EXERCISE: Restate, exactly and without pictures, the lines from the start of the listing below through the line holding "COL = S.collection".

SOURCE EXCERPT:
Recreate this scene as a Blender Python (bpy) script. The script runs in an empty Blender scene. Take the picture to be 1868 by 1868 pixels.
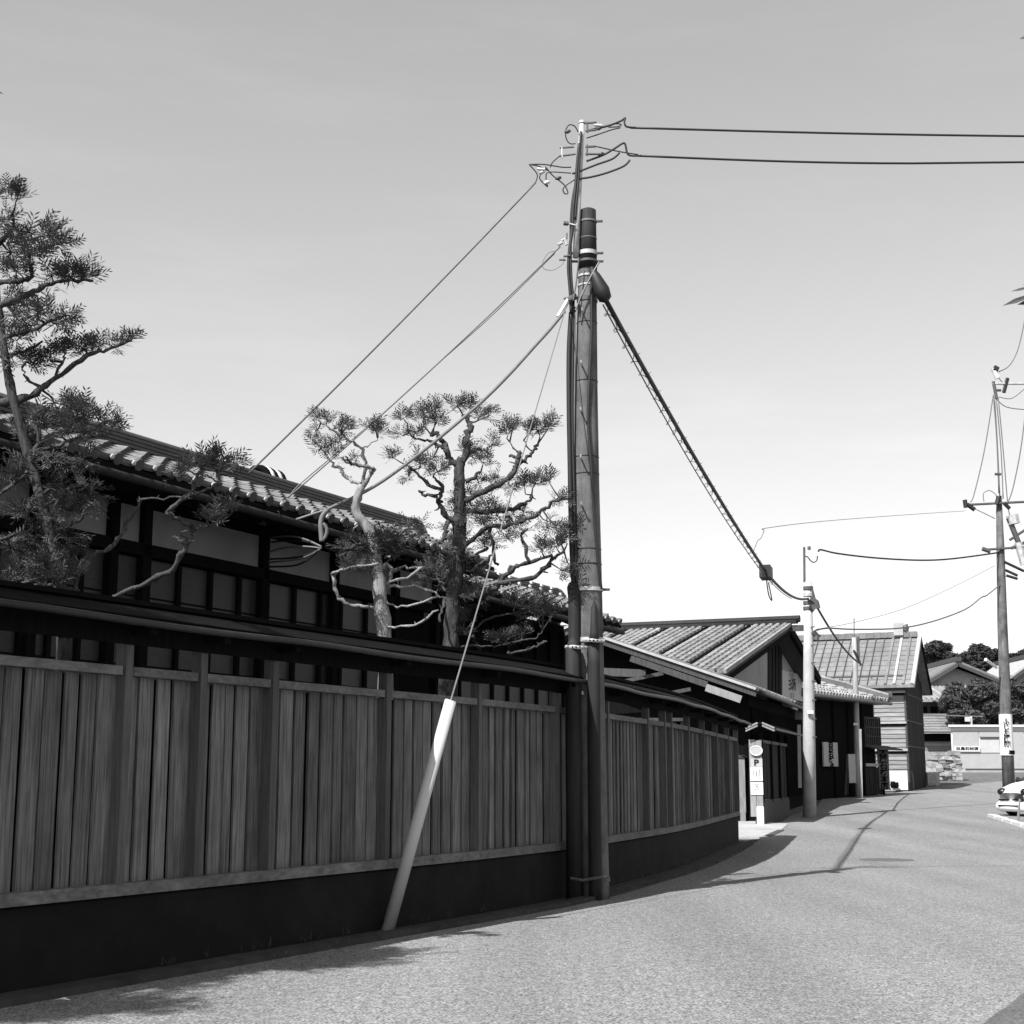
import bpy, math, random
from mathutils import Vector, Matrix, noise
V = Vector
rnd = random.Random(11)
S = bpy.context.scene
COL = S.collection

# ------------------------------------------------------------------ camera, sky, sun, exposure
FPX, TH = 2669.0, math.atan(480.0 / 2669.0)          # focal length (photo pixels), upward pitch
CT, ST = math.cos(TH), math.sin(TH)
CAMZ = 1.4
cam_d = bpy.data.cameras.new('camera')
cam_d.sensor_width = cam_d.sensor_height = 56.0
cam_d.lens = FPX * 56.0 / 1868.0
cam_d.clip_start, cam_d.clip_end = 0.1, 2000
cam = bpy.data.objects.new('camera', cam_d)
cam.location = (0, 0, CAMZ)
cam.rotation_euler = (math.pi / 2 + TH, 0, 0)
COL.objects.link(cam)
S.camera = cam

SUN_TO = V((-0.604 * math.cos(math.radians(50.5)), -0.797 * math.cos(math.radians(50.5)), math.sin(math.radians(50.5)))).normalized()
SUN_EL = math.asin(SUN_TO.z)
SUN_ROT = math.atan2(SUN_TO.x, SUN_TO.y)

W = bpy.data.worlds.new('World')
S.world = W
W.use_nodes = True
nt = W.node_tree
bg = nt.nodes['Background']
sky = nt.nodes.new('ShaderNodeTexSky')
sky.sky_type = 'NISHITA'
sky.sun_disc = False
sky.sun_elevation = SUN_EL
sky.sun_rotation = SUN_ROT
sky.altitude = 0
sky.air_density = 1.0
sky.dust_density = 1.2
sky.ozone_density = 1.0
sep = nt.nodes.new('ShaderNodeSeparateColor')       # panchromatic film: weigh the channels into one grey
nt.links.new(sky.outputs[0], sep.inputs[0])
def mnode(tree, op, a, b):
    n = tree.nodes.new('ShaderNodeMath'); n.operation = op
    for i, x in enumerate((a, b)):
        if x is None: continue
        if isinstance(x, (int, float)): n.inputs[i].default_value = x
        else: tree.links.new(x, n.inputs[i])
    return n.outputs[0]
g1 = mnode(nt, 'MULTIPLY', sep.outputs[0], 0.12)
g2 = mnode(nt, 'MULTIPLY', sep.outputs[1], 0.33)
g3 = mnode(nt, 'MULTIPLY', sep.outputs[2], 0.55)
gs = mnode(nt, 'ADD', mnode(nt, 'ADD', g1, g2), g3)
# thin wisps of cirrus
tc = nt.nodes.new('ShaderNodeTexCoord')
mp = nt.nodes.new('ShaderNodeMapping'); mp.inputs['Scale'].default_value = (1.6, 1.6, 9.0); mp.inputs['Rotation'].default_value = (0, 0.12, 0)
nt.links.new(tc.outputs['Generated'], mp.inputs[0])
cn = nt.nodes.new('ShaderNodeTexNoise'); cn.inputs['Scale'].default_value = 2.3; cn.inputs['Detail'].default_value = 7; cn.inputs['Roughness'].default_value = 0.62
nt.links.new(mp.outputs[0], cn.inputs['Vector'])
mr = nt.nodes.new('ShaderNodeMapRange'); mr.inputs[1].default_value = 0.5; mr.inputs[2].default_value = 0.85; mr.inputs[3].default_value = 1.0; mr.inputs[4].default_value = 1.1
nt.links.new(cn.outputs['Fac'], mr.inputs[0])
gs = mnode(nt, 'MULTIPLY', gs, mr.outputs[0])
cmb = nt.nodes.new('ShaderNodeCombineColor')
for i in range(3): nt.links.new(gs, cmb.inputs[i])
nt.links.new(cmb.outputs[0], bg.inputs[0])
bg.inputs[1].default_value = 0.108

sun_d = bpy.data.lights.new('sun', 'SUN')
sun_d.energy = 5.0
sun_d.angle = math.radians(0.53)
sun = bpy.data.objects.new('sun', sun_d)
sun.rotation_euler = SUN_TO.to_track_quat('Z', 'Y').to_euler()
sun.location = SUN_TO * 40
COL.objects.link(sun)

S.view_settings.view_transform = 'Standard'
S.view_settings.look = 'None'
S.view_settings.exposure = 0.85
S.view_settings.gamma = 1.0
S.view_settings.use_curve_mapping = False

# ------------------------------------------------------------------ geometry of the place
def ray(px, py):
    u, v = px - 934.0, 934.0 - py
    return V((u, FPX * CT - v * ST, FPX * ST + v * CT))
def P(px, py, Y):
    d = ray(px, py)
    return V((0, 0, CAMZ)) + d * (Y / d.y)
def proj(p):
    x, y, z = p[0], p[1], p[2] - CAMZ
    f = y * CT + z * ST
    return 934 + FPX * x / f, 934 - FPX * (-y * ST + z * CT) / f
GZ = [(-1e4, 0), (28, 0), (37, .10), (45, .20), (55, .45), (65, .64), (72, .80), (80, 1.2), (88, 1.65), (100, 1.8), (1e5, 1.8)]
def gz(Y):
    for (a, za), (b, zb) in zip(GZ, GZ[1:]):
        if Y <= b:
            return za + (zb - za) * (Y - a) / (b - a)
    return GZ[-1][1]
def G(px, py):                                        # where a pixel's ray meets the ground
    d = ray(px, py); lo, hi = 2.0, 140.0
    for _ in range(60):
        m = (lo + hi) / 2
        z = CAMZ + d.z / d.y * m
        if z > gz(m): lo = m
        else: hi = m
    return V((d.x / d.y * lo, lo, gz(lo)))
def on_plane(px, py, n2, dist):                       # vertical plane n2.x*X + n2.y*Y = dist
    d = ray(px, py)
    k = dist / (n2[0] * d.x + n2[1] * d.y)
    return V((0, 0, CAMZ)) + d * k

# ------------------------------------------------------------------ materials (all grey: the photograph is monochrome)
MATS = {}
def M(name, v, rough=.8, amp=.25, scale=4.0, stretch=(1, 1, 1), bump=0.0, rand=0.0, blot=0.0, blotscale=.7, spec=.4, metal=0.0, speck=0.0, speckscale=90, coord='Object', bdist=.02, streak=0.0):
    m = bpy.data.materials.new(name); m.use_nodes = True
    t = m.node_tree; b = t.nodes['Principled BSDF']
    b.inputs['Roughness'].default_value = rough
    b.inputs['Specular IOR Level'].default_value = spec
    b.inputs['Metallic'].default_value = metal
    tc = t.nodes.new('ShaderNodeTexCoord')
    src = tc.outputs[coord]
    val = None
    if rand:
        oi = t.nodes.new('ShaderNodeObjectInfo')
        vm = t.nodes.new('ShaderNodeVectorMath'); vm.operation = 'ADD'
        t.links.new(src, vm.inputs[0])
        sc = mnode(t, 'MULTIPLY', oi.outputs['Random'], 37.0)
        cx = t.nodes.new('ShaderNodeCombineXYZ')
        for i in range(3): t.links.new(sc, cx.inputs[i])
        t.links.new(cx.outputs[0], vm.inputs[1]); src = vm.outputs[0]
        val = mnode(t, 'MULTIPLY_ADD', oi.outputs['Random'], 2 * rand); val.node.inputs[2].default_value = 1 - rand
    def nz(scale, stretch, lo, hi, detail=6, r0=.28, r1=.72):
        mp = t.nodes.new('ShaderNodeMapping'); mp.inputs['Scale'].default_value = stretch
        t.links.new(src, mp.inputs[0])
        n = t.nodes.new('ShaderNodeTexNoise'); n.inputs['Scale'].default_value = scale; n.inputs['Detail'].default_value = detail
        n.inputs['Roughness'].default_value = .6
        t.links.new(mp.outputs[0], n.inputs['Vector'])
        r = t.nodes.new('ShaderNodeMapRange'); r.inputs[1].default_value = r0; r.inputs[2].default_value = r1
        r.inputs[3].default_value = lo; r.inputs[4].default_value = hi
        t.links.new(n.outputs['Fac'], r.inputs[0])
        return r.outputs[0], n.outputs['Fac']
    a, fac = nz(scale, stretch, 1 - amp, 1 + amp)
    val = a if val is None else mnode(t, 'MULTIPLY', val, a)
    if blot:
        c, _ = nz(blotscale, (1, 1, 1), 1 - blot, 1 + blot, 4)
        val = mnode(t, 'MULTIPLY', val, c)
    if speck:
        c, f2 = nz(speckscale, (1, 1, 1), 1 - speck, 1 + speck, 2)
        val = mnode(t, 'MULTIPLY', val, c)
    if streak:
        mp = t.nodes.new('ShaderNodeMapping'); mp.inputs['Rotation'].default_value = (0, 0, math.radians(24)); mp.inputs['Scale'].default_value = (.9, .07, 1)
        t.links.new(src, mp.inputs[0])
        n = t.nodes.new('ShaderNodeTexNoise'); n.inputs['Scale'].default_value = 1.0; n.inputs['Detail'].default_value = 5
        t.links.new(mp.outputs[0], n.inputs['Vector'])
        r = t.nodes.new('ShaderNodeMapRange'); r.inputs[1].default_value = .3; r.inputs[2].default_value = .7; r.inputs[3].default_value = 1 - streak; r.inputs[4].default_value = 1 + streak
        t.links.new(n.outputs['Fac'], r.inputs[0]); val = mnode(t, 'MULTIPLY', val, r.outputs[0])
    val = mnode(t, 'MULTIPLY', val, v)
    cb = t.nodes.new('ShaderNodeCombineColor')
    for i in range(3): t.links.new(val, cb.inputs[i])
    t.links.new(cb.outputs[0], b.inputs['Base Color'])
    if bump:
        bn = t.nodes.new('ShaderNodeBump'); bn.inputs['Strength'].default_value = bump; bn.inputs['Distance'].default_value = bdist
        t.links.new(fac, bn.inputs['Height']); t.links.new(bn.outputs[0], b.inputs['Normal'])
    MATS[name] = m
    return m
M('asphalt', .163, .95, .3, 16, (1, .6, 1), speck=.85, speckscale=58, blot=.06, blotscale=.3, spec=.1, streak=.16)
M('asphalt_dark', .085, .9, .15, 3, speck=.5, speckscale=50, spec=.2)
M('soil', .1, .95, .3, 3, speck=.3, speckscale=30, spec=.1)
M('paving', .3, .85, .15, 2, speck=.15, speckscale=40, blot=.15, spec=.2)
M('gutter_concrete', .035, .9, .3, 5, blot=.3, bump=.3, spec=.2)
M('iron', .05, .6, .3, 20, spec=.5)
M('fence_wood', .125, .85, .62, 5, (11, 11, .4), bump=.45, rand=.3, blot=.3, blotscale=1.6, spec=.15)
M('fence_post', .09, .85, .3, 5, (8, 8, .5), bump=.3, rand=.12, blot=.15, spec=.15)
M('fence_beam', .125, .85, .35, 6, (2, 2, 5), bump=.4, rand=.1, blot=.3, blotscale=2.5, spec=.15)
M('fence_base', .008, .9, .4, 3, bump=.3, blot=.45, blotscale=1.2, spec=.2)
M('fence_roof', .006, .8, .3, 8, bump=.2, spec=.04)
M('gutter_metal', .016, .45, .35, 5, (1, 1, 1), spec=.25)
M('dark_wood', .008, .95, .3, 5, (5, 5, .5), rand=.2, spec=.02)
M('mid_wood', .055, .8, .35, 5, (5, 5, .6), rand=.15, bump=.2, spec=.2)
M('pale_wood', .19, .8, .3, 5, (6, 6, .6), rand=.12, bump=.2, spec=.2)
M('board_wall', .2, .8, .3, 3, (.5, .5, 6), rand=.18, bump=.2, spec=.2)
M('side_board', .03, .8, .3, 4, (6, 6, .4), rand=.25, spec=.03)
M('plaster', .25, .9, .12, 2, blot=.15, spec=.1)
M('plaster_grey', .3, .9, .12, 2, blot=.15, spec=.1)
M('pane', .03, .5, .2, 6, (1, 1, 8), rand=.3, spec=.3)
M('glass', .02, .06, .1, 2, spec=.6)
M('tile', .12, .5, .35, 9, rand=.25, spec=.3)
M('tile_ridge', .055, .55, .25, 6, rand=.15, spec=.4)
M('tile_white', .5, .6, .1, 4)
M('roof_pale', .22, .75, .35, 5, rand=.18, spec=.2, blot=.25)
M('roof_seam', .15, .7, .22, 4, rand=.12, blot=.2, spec=.2)
M('verge_white', .3, .7, .15, 4)
M('concrete_pole', .095, .85, .4, 5, (2, 2, .25), blot=.5, blotscale=2.2, speck=.2, speckscale=80, spec=.2, bump=.1)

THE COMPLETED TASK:
Recreate this scene as a Blender Python (bpy) script. The script runs in an empty Blender scene. Take the picture to be 1868 by 1868 pixels.
import bpy, math, random
from mathutils import Vector, Matrix, noise
V = Vector
rnd = random.Random(11)
S = bpy.context.scene
COL = S.collection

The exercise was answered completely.